Readers will naturally warm to the remedies that accord with their own spirituality and ecclesiology, but the point is that all the suggestions here have merit. Attention to the Bible, diligence in the sacraments, a deepening holiness, more effective social action, a willingness to unite with those outside the Anglican fold, a radical slimming down of bureaucracy, creativity in worship, the pursuit of theological understanding, intelligent shared leadership, joyful friendliness - each of these on its own would be the mark of a church's health. It is together, though, that they form the characteristics of a thriving national Church, which is what the Church of England still strives to be.

We are drawn back to St Paul's image of the Church as the body of Christ, made up of different members with different gifts, but inseparable to the extent that all will suffer harm if any is severed.
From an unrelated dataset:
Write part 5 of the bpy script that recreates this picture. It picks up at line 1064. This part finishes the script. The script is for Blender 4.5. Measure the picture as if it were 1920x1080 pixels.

And there is not one of these gifts that is not being practised within the Church of England today. These are the grounds for optimism expressed by most of our contributors - and for frustration that the Church is still so far away from where it might be. This is not just an impression, a question of poor PR, remedied by ignoring criticism and accentuating the positive. There have been too many blunders; there are too many dysfunctional bits of the institution, and we hear from too many unhappy workers within it, not least among the bishops and clergy. Gifts are not nurtured, poor performance is unchecked, pastoral opportunities are neglected, and - continually - the Church's reputation is damaged. The purpose of our series was to expose those things that hinder growth - spiritual growth as well as numerical - and to help the Church to focus on ways to free the gifts that are too often being frustrated. Vision is important, for without it the various programmes and mission action plans detailed here are simply extra burdens. But what would the Church not be able to do if it held before it at all times the vision of Christ's love for his people?